Ce qui marche là-bas, c'est la sérialisation, c'est à dire la lecture par épisodes, où il faut payer pour lire la suite, une fois qu'on est suffisamment accroché (la base pour être suffisamment accroché étant donc de deux romans, en gros). 

Donc, je me suis dit, il faut leur laisser leur chance, après tout c'est un nouveau marché et il faut bien faire quelques concessions. Après tout, le premier contrat n'impose pas de céder ses droits, et ma trilogie Ardalia fait plus de 440 000 mots en anglais, il y aurait donc de quoi être payé. Je me suis inscrit sur le site. C'est là que j'ai vu qu'il n'y avait rien sur les contrats. L'interface permet, en fait, de rentrer quelques informations (nom, email), et de poster du contenu (ce que je me suis bien gardé de faire, bien sûr).

Et c'est à peu près tout. A aucun endroit, on ne vous demande de rentrer votre RIB. Vous savez, pour être payé. 

Comment est-ce qu'il vous payent? Par Paypal, en utilisant votre adresse email (à condition que ce soit votre adresse Paypal)? Ce n'est précisé nulle part. 
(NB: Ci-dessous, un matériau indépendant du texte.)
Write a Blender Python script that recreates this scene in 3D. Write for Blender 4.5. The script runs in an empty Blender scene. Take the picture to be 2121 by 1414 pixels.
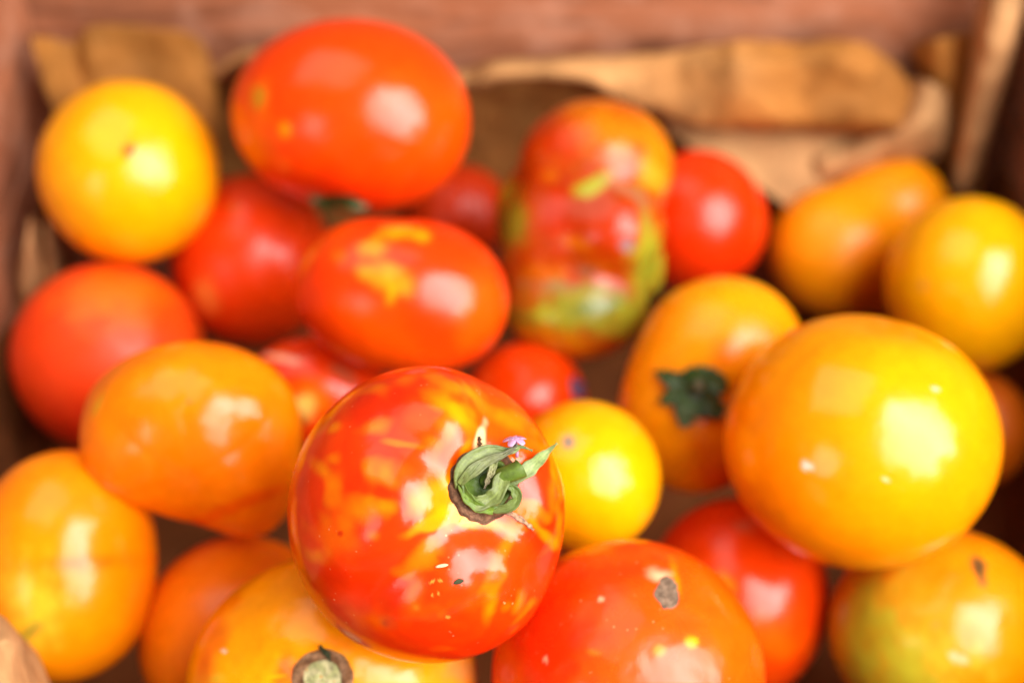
import bpy, bmesh, math
import numpy as np
from mathutils import Vector, Matrix
from mathutils.bvhtree import BVHTree

C = bpy.context.scene.collection
SC = bpy.context.scene

# ------------------------------------------------------------------ camera
PITCH = math.radians(48)            # camera looks down into the crate
CAM_H = 0.455                       # metres above the crate floor
FPX = 2121 * 50 / 36                # focal length in photo pixels (50 mm on 36 mm)
cam = bpy.data.cameras.new('camera'); cam_o = bpy.data.objects.new('camera', cam); C.objects.link(cam_o)
cam.lens = 50; cam.sensor_width = 36; cam.clip_start = 0.02; cam.clip_end = 50
cam_o.location = (0, 0, CAM_H); cam_o.rotation_euler = (math.pi/2 - PITCH, 0, 0)
cam.dof.use_dof = True; cam.dof.focus_distance = 0.337; cam.dof.aperture_fstop = 4.8
cam.dof.aperture_blades = 0
SC.camera = cam_o
CM = Matrix.Translation(cam_o.location) @ cam_o.rotation_euler.to_matrix().to_4x4()
CR = cam_o.rotation_euler.to_matrix()

# ------------------------------------------------------------------ light
SC.view_settings.view_transform = 'Standard'; SC.view_settings.look = 'None'
SC.view_settings.exposure = 0.0; SC.view_settings.gamma = 1
w = bpy.data.worlds.new('World'); SC.world = w; w.use_nodes = True
w.node_tree.nodes['Background'].inputs[0].default_value = (1.0, 0.74, 0.52, 1)
w.node_tree.nodes['Background'].inputs[1].default_value = 0.15

def area_lamp(name, u, v, dist, sx, sy, radiance, col, az=-42, el=38):
    """rectangular lamp in an upright plane facing the crate; u, v = metres to the right / up within that plane"""
    az, el = math.radians(az), math.radians(el)
    d = Vector((math.cos(el)*math.cos(az), math.cos(el)*math.sin(az), math.sin(el)))
    q = d.to_track_quat('Z', 'Y').to_matrix()
    l = bpy.data.lights.new(name, 'AREA'); l.shape = 'RECTANGLE'; l.size = sx; l.size_y = sy
    l.energy = radiance * sx * sy * math.pi; l.color = col
    o = bpy.data.objects.new(name, l); C.objects.link(o)
    o.location = Vector((0.0, 0.32, 0.1)) + d*dist + q @ Vector((u, v, 0)); o.rotation_euler = q.to_euler()
    return o
WARM = (1.0, 0.95, 0.91)
# a wide bright opening to the right and in front, its upper and lower ends ragged: panes of uneven height
for u, v0, v1, wd, rad in ((-.60, -.25, .60, .30, 6), (-.32, -.62, .85, .26, 8), (-.06, -.80, .95, .26, 10), (.20, -.50, 1.0, .26, 12.5), (.46, -.72, .75, .26, 10), (.72, -.30, .55, .26, 7)):
    area_lamp('window_light', u, (v0 + v1)/2, 1.5, wd, v1 - v0, rad*1.25, WARM)
# a small second opening low on the front left
area_lamp('window_light', 0, 0, 1.5, .40, .6, 3.6, WARM, -128, 24)
# dim broad light from the roof above
area_lamp('roof_light', 0, 0, 1.6, 1.2, 1.2, 2.1, (1.0, 0.86, 0.76), 150, 70)

# ------------------------------------------------------------------ helpers
def at(px, py, t):
    """point at depth t (metres along the view axis) seen at photo pixel px,py - in camera axes"""
    return np.array([(px-1060.5)/FPX*t, (707-py)/FPX*t, -t])
def world(p): return CM @ Vector(p)
def wall_pt(px, py, y):
    """world point where the sight line through px,py meets the plane at depth y"""
    d = CR @ Vector(at(px, py, 1.0)); return cam_o.location + d * (y / d.y)

def link(name, me, parent=None, mats=()):
    o = bpy.data.objects.new(name, me); C.objects.link(o)
    for m in mats: me.materials.append(m)
    if parent: o.parent = parent
    return o
def tag(o, label=None, cat=None, group=None, kind=None):
    if label: o['label'] = label
    if cat: o['category'] = cat
    if group: o['group'] = group
    if kind: o['kind'] = kind
    return o
def empty(name, loc=(0, 0, 0)):
    o = bpy.data.objects.new(name, None); C.objects.link(o); o.location = loc; o.empty_display_size = .01
    return o
def mesh_from(name, V, Fc, smooth=True):
    me = bpy.data.meshes.new(name); me.from_pydata([tuple(map(float, v)) for v in V], [], Fc); me.update()
    if smooth: me.polygons.foreach_set('use_smooth', [True]*len(me.polygons))
    return me
def set_col(me, cols, name='pigment'):
    a = me.color_attributes.new(name, 'FLOAT_COLOR', 'POINT')
    c = np.ones((len(me.vertices), 4), np.float32); c[:, :3] = cols
    a.data.foreach_set('color', c.ravel())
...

Je suis désolé, mais lorsque je vois un site qui dissimule ses contrats sous le tapis, et où l'argent destiné aux auteurs autoédités semble être considéré comme un tabou, je fuis en courant. Et je conseille d'en faire autant! 

Et je fuis encore plus vite et loin lorsque je lis des articles comme "Why do people hate Qidian Webnovel?", à savoir, pourquoi les gens détestent-ils Webnovel? En parlant des "gens", l'article fait bien sûr référence aux partenaires de Webnovel que sont les auteurs et les traducteurs, et non aux lecteurs.